Robust optimal proportional reinsurance and investment strategy for an insurer and a reinsurer with delay and jumps

Abstract

In this paper, we consider a robust optimal proportional reinsurance and investment problem in a model with delay and jumps for an insurer and a reinsurer, who are concerned about model uncertainty in model parameters and aim to develop the robust optimal reinsurance and investment strategy. The surplus process of the insurer is described by a diffusion model (which is an approximation of the classical Crmér-Lundberg model) and the insurer can purchase proportional reinsurance. Assume that the insurer and the reinsurer are allowed to invest in a risk-free asset and a risky asset, respectively.
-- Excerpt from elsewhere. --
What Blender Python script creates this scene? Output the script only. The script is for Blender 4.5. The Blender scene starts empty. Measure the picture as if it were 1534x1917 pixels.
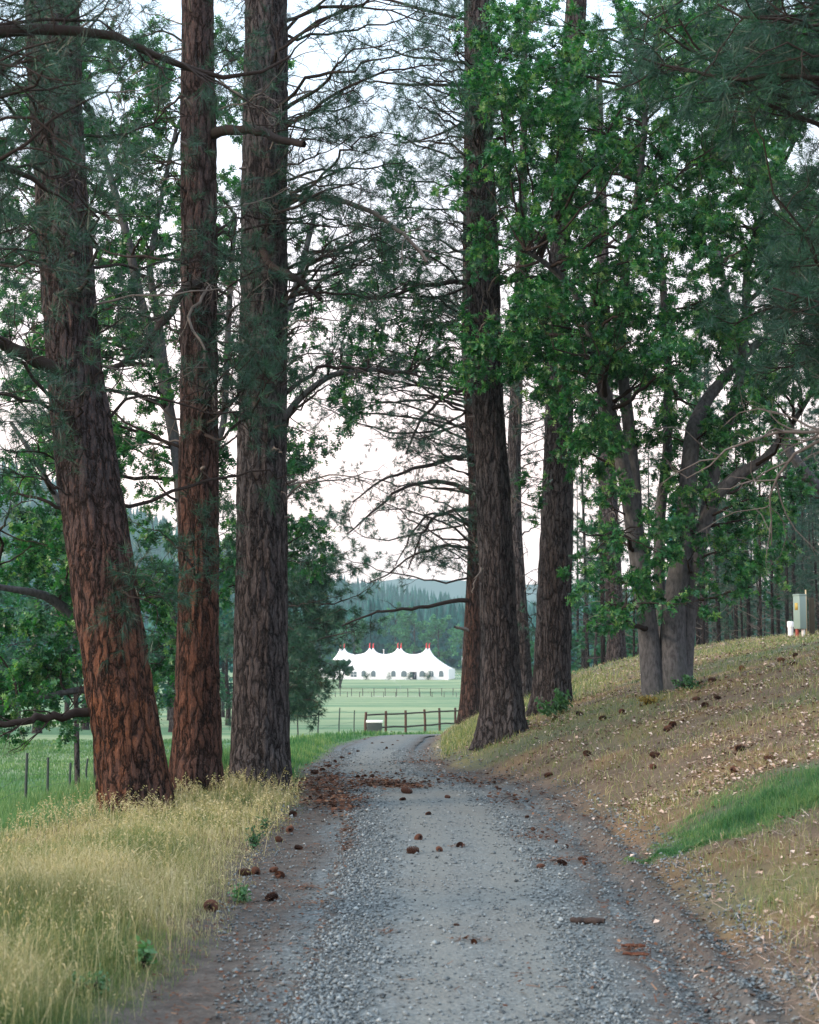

Moreover, the insurer and the reinsurer can invest in different risky assets whose price processes are governed by the jump-diffusion models. Specially, the insurer's and the reinsurer's wealth processes are modeled by stochastic differential delay equations by introducing the performance-related capital inflow (or outflow). Taking both the insurer and the reinsurer into account, this paper's target is to maximize the minimal expected product of the insurer's and the reinsurer's exponential utilities of the combination of terminal wealth and average performance wealth. By applying the techniques of stochastic optimal control theory, we build the robust Hamilton-Jacobi-Bellman equation. Furthermore, we obtain the robust optimal strategy and the corresponding value function, which extends those for the existing models to slightly more general versions. Finally, we present some numerical examples to demonstrate the impacts of some model parameters on the optimal strategy.